Though Smith and James never realized the profits of their vision, their dream of inter-regional cooperation was successful. "Out of the 500 shares of stock (at $500 per share) outstanding in the Indiana Cotton Mills, two men from Boston owned 252 shares, the Newcombs of Louisville owned 122, and three planters from northern Louisiana owned 110." The planters, hard pressed for cash, paid for their shares with cotton from their plantations. The shareholders, as well as other planters, sold directly to the mill to avoid paying a factor's fee, and by purchasing directly from the planters, the mill avoided a broker's commission. The Boston capitalists sold out following the recession of 1857 and two planters weathered three years of Civil War before they sold their shares. The third planter, John C. Ford, retained his interest, and with Newcomb was an owner of the mill.

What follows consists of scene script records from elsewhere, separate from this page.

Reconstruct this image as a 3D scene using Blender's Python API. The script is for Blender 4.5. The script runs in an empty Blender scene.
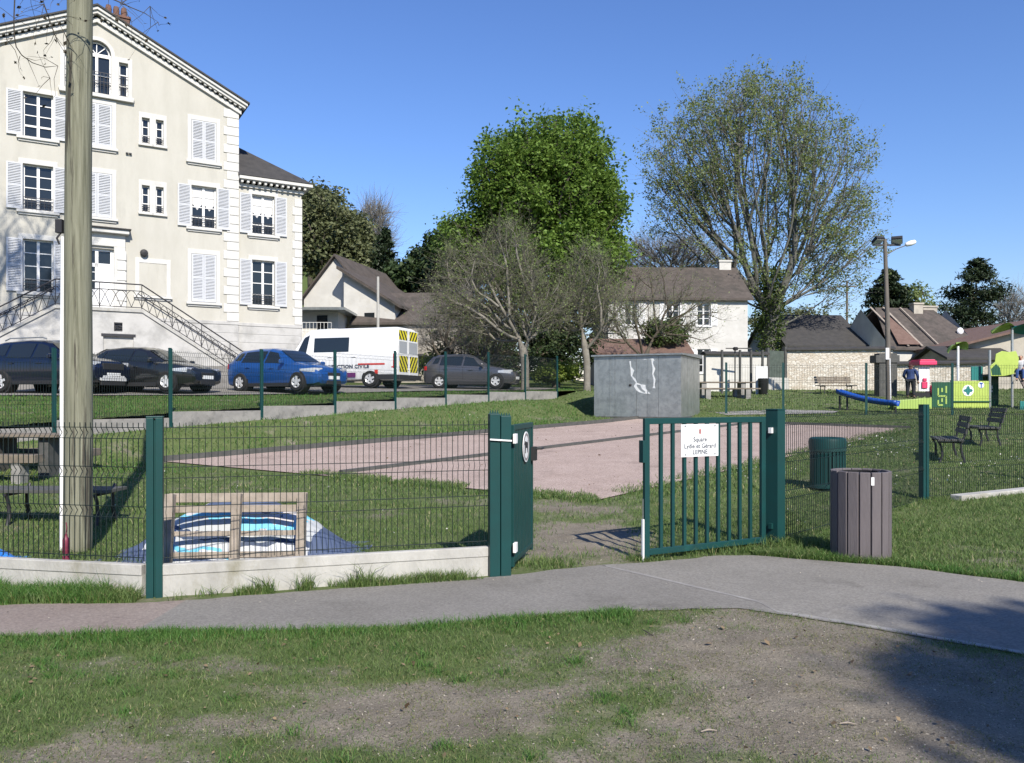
import bpy, bmesh, math, random
import numpy as np
from mathutils import Vector, Matrix
from mathutils.geometry import tessellate_polygon
from math import sin, cos, pi, radians, sqrt, atan2

scene = bpy.context.scene
col = scene.collection
# ------------------------------------------------------------------ camera
cam_d = bpy.data.cameras.new('camera'); cam = bpy.data.objects.new('camera', cam_d); col.objects.link(cam)
cam.location = (0, 0, 1.6); cam.rotation_euler = (radians(90), 0, 0)
F = 800.0                                   # focal length in pixels of a 1024 wide picture
cam_d.sensor_width = 36; cam_d.lens = 36*F/1024; cam_d.shift_y = 18.5/1024
cam_d.clip_start = .05; cam_d.clip_end = 4000
scene.camera = cam
# ------------------------------------------------------------------ sky and sun
SUN_EL, SUN_AZ = radians(39), atan2(.35, -.94)      # azimuth from +Y towards +X
w = bpy.data.worlds.new('World'); scene.world = w; w.use_nodes = True
nt = w.node_tree; nt.nodes.clear()
out = nt.nodes.new('ShaderNodeOutputWorld'); bg = nt.nodes.new('ShaderNodeBackground'); sky = nt.nodes.new('ShaderNodeTexSky')
sky.sky_type = 'NISHITA'; sky.sun_disc = False; sky.sun_elevation = SUN_EL; sky.sun_rotation = SUN_AZ
sky.air_density = 1.5; sky.dust_density = 0; sky.ozone_density = 10; sky.altitude = 0
bg.inputs[1].default_value = .087
gam = nt.nodes.new('ShaderNodeGamma'); gam.inputs[1].default_value = 1.17; nt.links.new(sky.outputs[0], gam.inputs[0])
tint = nt.nodes.new('ShaderNodeMix'); tint.data_type = 'RGBA'; tint.blend_type = 'MULTIPLY'; tint.inputs[0].default_value = 1; tint.inputs[7].default_value = (1.06, .90, .98, 1)
nt.links.new(gam.outputs[0], tint.inputs[6]); nt.links.new(tint.outputs[2], bg.inputs[0]); nt.links.new(bg.outputs[0], out.inputs[0])
sun_d = bpy.data.lights.new('sun', 'SUN'); sun = bpy.data.objects.new('sun', sun_d); col.objects.link(sun)
sun_d.energy = 5.0; sun_d.angle = radians(.5); sun_d.color = (1, .93, .815)
sdir = Vector((sin(SUN_AZ)*cos(SUN_EL), cos(SUN_AZ)*cos(SUN_EL), sin(SUN_EL)))
sun.rotation_euler = sdir.to_track_quat('Z', 'Y').to_euler(); sun.location = (12, -20, 30)
vs = scene.view_settings
vs.view_transform = 'Standard'; vs.look = 'None'; vs.gamma = 1; vs.exposure = .54; vs.use_curve_mapping = False
scene.render.engine = 'CYCLES'
cy = scene.cycles
cy.max_bounces = 6; cy.diffuse_bounces = 3; cy.glossy_bounces = 3; cy.transmission_bounces = 4; cy.transparent_max_bounces = 8
cy.use_denoising = True; cy.use_adaptive_sampling = True; cy.adaptive_threshold = .015
try: cy.denoising_input_passes = 'RGB_ALBEDO_NORMAL'
except Exception: pass

# ------------------------------------------------------------------ helpers
def P(px, py, D): return Vector(((px-512)/F*D, D, 1.6+(400-py)/F*D))
def sm(t): t = np.clip(t, 0, 1); return t*t*(3-2*t)

class MB:
    """collects shapes for ONE mesh"""
    def __init__(s): s.v = []; s.f = []; s.m = []
    def add(s, vs, fs, mi=0):
        o = len(s.v); s.v += [tuple(v) for v in vs]
        s.f += [tuple(i+o for i in f) for f in fs]; s.m += [mi]*len(fs); return s
    def box(s, c, d, rz=0, mi=0, rx=0, ry=0):
        M = Matrix.Translation(c) @ Matrix.Rotation(rz, 4, 'Z') @ Matrix.Rotation(ry, 4, 'Y') @ Matrix.Rotation(rx, 4, 'X')
        x, y, z = d[0]/2, d[1]/2, d[2]/2
        vs = [M @ Vector(p) for p in ((-x,-y,-z),(x,-y,-z),(x,y,-z),(-x,y,-z),(-x,-y,z),(x,-y,z),(x,y,z),(-x,y,z))]
        return s.add(vs, [(0,3,2,1),(4,5,6,7),(0,1,5,4),(1,2,6,5),(2,3,7,6),(3,0,4,7)], mi)
    def bx(s, x0, x1, y0, y1, z0, z1, mi=0):
        return s.box(((x0+x1)/2, (y0+y1)/2, (z0+z1)/2), (abs(x1-x0), abs(y1-y0), abs(z1-z0)), 0, mi)
    def bar(s, a, b, wx, wy, mi=0, up=(0, 0, 1)):
        a = Vector(a); b = Vector(b); z = (b-a); L = z.length; z.normalize(); u = Vector(up)
        if abs(z.dot(u)) > .98: u = Vector((1, 0, 0))
        x = u.cross(z).normalized(); y = z.cross(x)
        r = []
        for p in (a, b):
            for i, j in ((-1,-1),(1,-1),(1,1),(-1,1)): r.append(p+x*i*wx/2+y*j*wy/2)
        return s.add(r, [(3,2,1,0),(4,5,6,7),(0,1,5,4),(1,2,6,5),(2,3,7,6),(3,0,4,7)], mi)
    def tube(s, pts, rad, n=8, mi=0, cap=True):
        pts = [Vector(p) for p in pts]; k = len(pts)
        if not hasattr(rad, '__len__'): rad = [rad]*k
        vs = []; x = None
        for i, p in enumerate(pts):
            t = (pts[min(i+1, k-1)]-pts[max(i-1, 0)]).normalized()
            if x is None:
                h = Vector((0, 0, 1)) if abs(t.z) < .9 else Vector((1, 0, 0))
                x = h.cross(t).normalized()
            else: x = (x-t*x.dot(t)).normalized()
            y = t.cross(x)
            for j in range(n):
                a = 2*pi*j/n; vs.append(p+(x*cos(a)+y*sin(a))*rad[i])
        fs = [(i*n+j, i*n+(j+1) % n, (i+1)*n+(j+1) % n, (i+1)*n+j) for i in range(k-1) for j in range(n)]
        if cap: fs += [tuple(range(n-1, -1, -1)), tuple(range((k-1)*n, k*n))]
        return s.add(vs, fs, mi)
    def lathe(s, prof, n=24, c=(0, 0, 0), axis='Z', mi=0, capends=True):
        vs = []
        for r, h in prof:
            for j in range(n):
                a = 2*pi*j/n
                p = (r*cos(a), r*sin(a), h) if axis == 'Z' else ((r*cos(a), h, r*sin(a)) if axis == 'Y' else (h, r*cos(a), r*sin(a)))
                vs.append((p[0]+c[0], p[1]+c[1], p[2]+c[2]))
        k = len(prof)
        fs = [(i*n+j, i*n+(j+1) % n, (i+1)*n+(j+1) % n, (i+1)*n+j) for i in range(k-1) for j in range(n)]
        if axis == 'Y': fs = [tuple(reversed(f)) for f in fs]
        if capends: fs += [tuple(range(n-1, -1, -1)), tuple(range((k-1)*n, k*n))]
        return s.add(vs, fs, mi)
    def prism(s, poly, y0, y1, mi=0):
        """polygon in x,z extruded along y"""
        n = len(poly); vs = [(x, y0, z) for x, z in poly]+[(x, y1, z) for x, z in poly]
        fs = [tuple(range(n)), tuple(range(2*n-1, n-1, -1))]+[(i, i+n, (i+1) % n+n, (i+1) % n) for i in range(n)]
        return s.add(vs, fs, mi)
    def prism_z(s, poly, z0, z1, mi=0):
        n = len(poly); vs = [(x, y, z0) for x, y in poly]+[(x, y, z1) for x, y in poly]
        fs = [tuple(range(n-1, -1, -1)), tuple(range(n, 2*n))]+[(i, (i+1) % n, (i+1) % n+n, i+n) for i in range(n)]
        return s.add(vs, fs, mi)
    def wall(s, outer, holes, y=0, t=.22, mi=0):
        """flat wall in x,z at depth y facing -y, with openings whose reveals go t deep"""
        polys = [[Vector((x, z, 0)) for x, z in q] for q in [outer]+holes]
        flat = [p for q in polys for p in q]; o = len(s.v)
        s.v += [(p.x, y, p.y) for p in flat]
        for a, b, c in tessellate_polygon(polys):
            A, B, C = flat[a], flat[b], flat[c]
            if (B-A).cross(C-A).z < 0: b, c = c, b
            s.f.append((a+o, b+o, c+o)); s.m.append(mi)
        for q in holes:
            n = len(q)
            s.add([(x, y, z) for x, z in q]+[(x, y+t, z) for x, z in q], [(i, (i+1) % n, (i+1) % n+n, i+n) for i in range(n)], mi)
        return s
    def build(s, name, mats, parent=None, smooth=False, bevel=0, loc=None, rz=None):
        me = bpy.data.meshes.new(name)
        me.from_pydata(s.v, [], s.f)
        if not isinstance(mats, (list, tuple)): mats = [mats]
        for m in mats: me.materials.append(m)
        if any(s.m): me.polygons.foreach_set('material_index', s.m)
        if smooth: me.polygons.foreach_set('use_smooth', [True]*len(s.f))
        me.update()
        if smooth and smooth is not True: me.set_sharp_from_angle(angle=radians(smooth))
        o = bpy.data.objects.new(name, me); col.objects.link(o)
        if parent: o.parent = parent
        if loc is not None: o.location = loc
        if rz is not None: o.rotation_euler.z = rz
        if bevel:
            b = o.modifiers.new('bevel', 'BEVEL'); b.width = bevel; b.segments = 2; b.limit_method = 'ANGLE'; b.angle_limit = radians(40)
        return o

def npmesh(name, V, Fc, mats, parent=None, nper=None, smooth=False, mi=None):
    """V (n,3); Fc (m,k) faces of equal size"""
    me = bpy.data.meshes.new(name); V = np.asarray(V, dtype=np.float32); Fc = np.asarray(Fc, dtype=np.int32)
    m, k = Fc.shape
    me.vertices.add(len(V)); me.vertices.foreach_set('co', V.ravel())
    me.loops.add(m*k); me.loops.foreach_set('vertex_index', Fc.ravel())
    me.polygons.add(m); me.polygons.foreach_set('loop_start', np.arange(0, m*k, k, dtype=np.int32))
    if smooth: me.polygons.foreach_set('use_smooth', np.ones(m, dtype=bool))
    if not isinstance(mats, (list, tuple)): mats = [mats]
    for q in mats: me.materials.append(q)
    if mi is not None: me.polygons.foreach_set('material_index', np.asarray(mi, dtype=np.int32))
    me.update(calc_edges=True)
    o = bpy.data.objects.new(name, me); col.objects.link(o)
    if parent: o.parent = parent
    return o

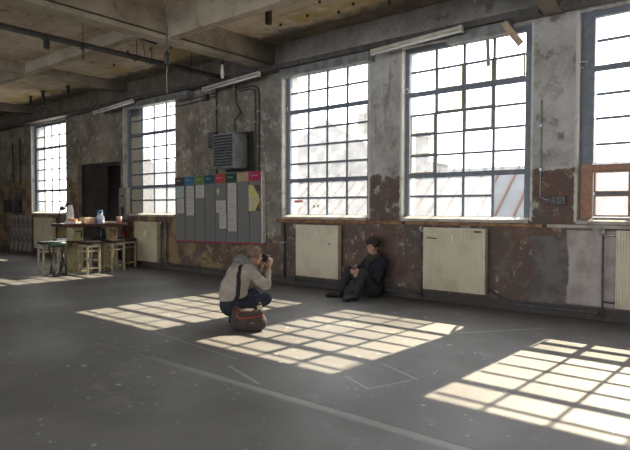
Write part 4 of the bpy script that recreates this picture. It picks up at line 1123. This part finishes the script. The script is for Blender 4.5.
for sx in (-1, 1):
    e = P(sx * .031, .0735, .004); eo = MB().lathe([(.001, -.012), (.0085, -.0085), (.012, 0), (.0085, .0085), (.001, .012)], tuple(e), 12).build('eye', 'eye', pb)
    q = P(sx * .031 - .002, .0835, .004); MB().lathe([(.001, -.005), (.004, -.0035), (.005, 0), (.004, .0035), (.001, .005)], tuple(q), 10).build('iris', 'iris', eo)
# hair: thick dark mop
f = Field((-.16, -.22, .7), (.2, .14, 1.0), .005); R = HR; c = np.array(HC); hs = 1.04
Ph = lambda x_, y_, z_: c + R @ np.array([x_, y_, z_]) * hs
f.ell(Ph(0, -.025, .046), np.array((.102, .112, .102)) * hs, .02, R)
rr = random.Random(5)
for k_ in range(150):
    a_, e_ = rr.uniform(0, 2 * PI), rr.uniform(-.25, 1.35); q_ = rr.uniform(.010, .017); m_ = rr.uniform(.98, 1.08)
    f.ell(Ph(.100 * m_ * math.cos(a_) * math.cos(e_), -.025 + .110 * m_ * math.sin(a_) * math.cos(e_), .046 + .100 * m_ * math.sin(e_)), (q_, q_ * 1.2, q_), .006)
f.ell(Ph(0, .070, -.038), np.array((.062, .075, .084)) * hs, .008, R, op='sub')
f.cut(Ph(0, -.05, -.075), R @ np.array([0, .35, -1]))
tag(f.mesh('hair', 'hair', None, pb), 'thick dark hair')
# trousers
f = Field(LO, HI, .0065); f.ell((0, .0, .13), (.19, .155, .125), .05); legsB(f, .013, .94)
f.cut((0, 0, .004), (0, 0, -1)); f.mesh('trousers', 'trouser', None, pb)
# coat
f = Field(LO, HI, .0065); torsoB(f, .02); armsB(f, .018, .93)
for i in (0, 1):
    e = np.array(ELB[i]); f.ell(e * .6 + np.array(SH[i]) * .4, (.062, .07, .07), .03); f.ell(e, (.058, .06, .056), .03)
f.ell((0, -.01, .12), (.20, .15, .10), .05)
for i in (0, 1):
    e = np.array(ELB[i]); g_ = np.array(SH[i])
    for q_ in (.55, .72, .88): f.ell(g_ * (1 - q_) + e * q_ + np.array((0, -.01, .01)), (.068, .072, .018), .012)
for q_ in (.24, .31, .38): f.ell((0, -.03, q_), (.185 - .02 * (q_ - .24), .150, .016), .02)
f.ell((.01, -.045, .74), (.06, .065, .09), .01, op='sub'); f.cut((0, 0, .008), (0, 0, -1)); f.mesh('coat', 'navy', None, pb)
# scarf
f = Field((-.25, -.25, .45), (.25, .2, .85), .006)
ring = [(.10 * math.cos(a_), -.06 + .095 * math.sin(a_), .655 + .02 * math.cos(a_ * 2) - .03 * math.sin(a_)) for a_ in [k_ * PI / 6 for k_ in range(13)]]
f.chain(ring, [.036] * 13, .02)
ring = [(.085 * math.cos(a_), -.06 + .08 * math.sin(a_), .70 - .035 * math.sin(a_)) for a_ in [k_ * PI / 6 for k_ in range(13)]]
f.chain(ring, [.028] * 13, .012)
f.chain([(.03, .035, .63), (.04, .06, .55), (.03, .07, .46)], [.035, .036, .028], .02)
tag(f.mesh('scarf', 'scarf', None, pb), 'thick taupe scarf')
for i in (0, 1):
    a = ANK[i]; tx = a[0] + (.13 if i == 0 else .03); f = Field((a[0] - .13, a[1] - .13, -.01), (a[0] + .24, a[1] + .32, .2), .006)
    f.ell((a[0], a[1] - .015, .06), (.045, .058, .058), .03); f.cone((a[0], a[1], .055), (tx, a[1] + (.11 if i == 0 else .155), .04), .043, .042, .03); f.ell((tx, a[1] + (.13 if i == 0 else .175), .036), (.047, .052, .036), .03)
    f.cut((0, 0, .012), (0, 0, -1)); sh = f.mesh('shoe', 'shoe', None, pb)
    s_ = MB(); n = 20
    ty = .13 if i == 0 else .175; cxs, cys = (a[0] + tx) / 2, a[1] + ty / 2 - .006; an = math.atan2(tx - a[0], ty); hl = math.hypot(tx - a[0], ty) / 2 + .052
    s_.prism([(cxs + .044 * math.cos(q) * math.cos(an) + hl * math.sin(q) * math.sin(an), cys - .044 * math.cos(q) * math.sin(an) + hl * math.sin(q) * math.cos(an)) for q in [2 * PI * k_ / n for k_ in range(n)]], 'z', .001, .014)
    s_.build('sole', 'sole', sh)

# ------------------------------------------------------------------ litter
def scrap(label, loc, s, mat, cat='scrap'):
    q = random.Random(int(loc[0] * 1000)); n = 7
    o = MB().prism([(s * q.uniform(.6, 1.1) * math.cos(2 * PI * k_ / n), s * .6 * q.uniform(.6, 1.1) * math.sin(2 * PI * k_ / n)) for k_ in range(n)], 'z', 0, .004).build('paper_scrap', mat); o.location = loc; o.rotation_euler = (0, 0, q.uniform(0, 3)); return tag(o, label, cat)
scrap('tiny orange scrap on the floor right of the shoulder bag', (-4.55, -3.15, .001), .035, 'orange')
scrap('small yellowish scrap on the dark floor at lower left, the left one', (-4.72, -5.0, .001), .03, 'putty')
scrap('small yellowish scrap on the dark floor at lower left, the right one', (-4.10, -5.02, .001), .03, 'putty')

# ------------------------------------------------------------------ outside
struct(MB().span(-90, 60, .6, 120, -3.2, -3.0).build('ground', 'ground'), 'yard outside the windows')
t = thing('shed_roof', 'low grey sheet roof with rusty battens seen through the open casement', 'roof', (-9., 3.5, 0))
rz0, rz1, rY = .55, 2.52, 2.43
sl_ = math.atan2(rz1 - rz0, rY)
MB().prism([(0, rz0), (rY, rz1), (2 * rY, rz0), (2 * rY, rz0 - .1), (rY, rz1 - .1), (0, rz0 - .1)], 'x', -7, 9.5).build('roof_sheet', 'roofgrey', t)
for k_ in range(38):
    MB().box((-6.8 + k_ * .43, rY / 2, (rz0 + rz1) / 2 + .018), (.045, math.hypot(rY, rz1 - rz0) - .06, .035), (sl_, 0, 0)).build('batten', 'rustbatten', t)
MB().span(-6.8, 9.3, .1, 4.7, -3.0, .44).build('shed_wall', 'houseL', t)
def house(label, x0, x1, y0, y1, ze, zr, chim=None, gx=True, name='house'):
    t = thing(name, label, 'building', (x0, y0, -3.0)); W, D_ = x1 - x0, y1 - y0; e, rr_ = ze + 3, zr + 3
    MB().span(0, W, 0, D_, 0, e).build('walls', 'houseL', t)
    if gx: MB().prism([(-.3, e), (W / 2, rr_), (W + .3, e)], 'y', -.3, D_ + .3).build('roof', 'rooftile', t)
    else: MB().prism([(-.3, e), (D_ / 2, rr_), (D_ + .3, e)], 'x', -.3, W + .3).build('roof', 'rooftile', t)
    if chim: 
        for cx_, w_, zt_ in chim: MB().span(cx_ - w_ / 2, cx_ + w_ / 2, D_ * .35, D_ * .35 + .9, e, zt_ + 3).build('chimney', 'brick', t)
    return t
house('pale gabled house with a tall chimney beyond the flat cream radiator window', -32.0, -21.0, 25, 34, 5.0, 8.1, ((7.5, 1.2, 9.5), (6.5, .7, 8.9)), True)
house('pale flat-topped house to the right of the gabled one outside the same window', -33.5, -29.4, 37, 44, 9.4, 10.0, None, False)
house('narrow pale tower beyond the left panes of the open-casement window', -20.3, -19.0, 25.5, 27, 6.3, 6.7, None, False)
house('pale low house with long roof beyond the shed', -14.5, 4, 17, 27, 2.3, 3.5, None, False)
house('pale house beyond the far left windows', -75, -52, 30, 42, 4.0, 7.5, ((10, 1.5, 9),), False)

# ------------------------------------------------------------------ light
w = bpy.data.worlds.new('world'); scn.world = w; w.use_nodes = True
bg = w.node_tree.nodes['Background']; bg.inputs[0].default_value = (.93, .96, 1., 1); bg.inputs[1].default_value = 5.
sd = bpy.data.lights.new('sun', 'SUN'); sd.energy = 14.5; sd.angle = math.radians(.53); sd.color = (1., .85, .61)
so = bpy.data.objects.new('sun', sd); COL.objects.link(so)
so.rotation_euler = Vector((-.035, -1., -.885)).to_track_quat('-Z', 'Y').to_euler()
def portal(x0, x1, y, z0, z1, rx):
    l = bpy.data.lights.new('window_portal', 'AREA'); l.shape = 'RECTANGLE'; l.size = x1 - x0; l.size_y = z1 - z0; l.cycles.is_portal = True
    o = bpy.data.objects.new('window_portal', l); COL.objects.link(o); o.location = ((x0 + x1) / 2, y, (z0 + z1) / 2); o.rotation_euler = (rx, 0, 0)
for a, c in OPEN: portal(a, c, WT + .02, ZS, ZT, -PI / 2)
for a, c in SOUTH: portal(a, c, YS - .42, SZ0, SZ1, PI / 2)

# ------------------------------------------------------------------ camera
cd = bpy.data.cameras.new('camera'); cam = bpy.data.objects.new('camera', cd); COL.objects.link(cam)
cd.sensor_width = 36.; cd.lens = 562.3 / 630 * 36; cd.clip_end = 400
yaw, pit, roll = .6957, .029, .0025
fw = Vector((-math.sin(yaw) * math.cos(pit), math.cos(yaw) * math.cos(pit), -math.sin(pit))); rt = Vector((math.cos(yaw), math.sin(yaw), 0)); up = rt.cross(fw)
r2 = rt * math.cos(roll) + up * math.sin(roll); u2 = up * math.cos(roll) - rt * math.sin(roll)
cam.matrix_world = Matrix(((r2.x, u2.x, -fw.x, 0), (r2.y, u2.y, -fw.y, -7.9926), (r2.z, u2.z, -fw.z, 1.45), (0, 0, 0, 1)))
scn.camera = cam
vs = scn.view_settings; vs.view_transform = 'Standard'; vs.look = 'None'; vs.gamma = 1; vs.use_curve_mapping = False; vs.exposure = .42
cy = scn.cycles; cy.use_denoising = True; cy.denoiser = 'OPENIMAGEDENOISE'; cy.max_bounces = 10; cy.diffuse_bounces = 6; cy.transparent_max_bounces = 16; cy.sample_clamp_indirect = 8.; cy.caustics_reflective = False; cy.caustics_refractive = False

The Indiana Cotton Mills, promoted as a challenge to the cotton mills of Lowell and an experiment in sectional cooperation, remained a center of textile manufacture until 1954. Following the sale in 1853, the Newcomb family maintained control until 1881, when they sold the mill to a Louisville distiller, George Buchanan. Buchanan operated the factory for a year until it failed, and he was forced to sell to a group of Louisville bankers. The bankers placed Edward W. Chamberlain in charge of the operation and in 1906 Lee Rodman assumed charge of the mill. In 1919 Rodman purchased a controlling interest and in 1941 had become the principal stockholder, president and treasurer of the Indiana Cotton Mills.

In 1954, the Indiana Cotton Mills was purchased by the Bemis Bag Company and discontinued textile production.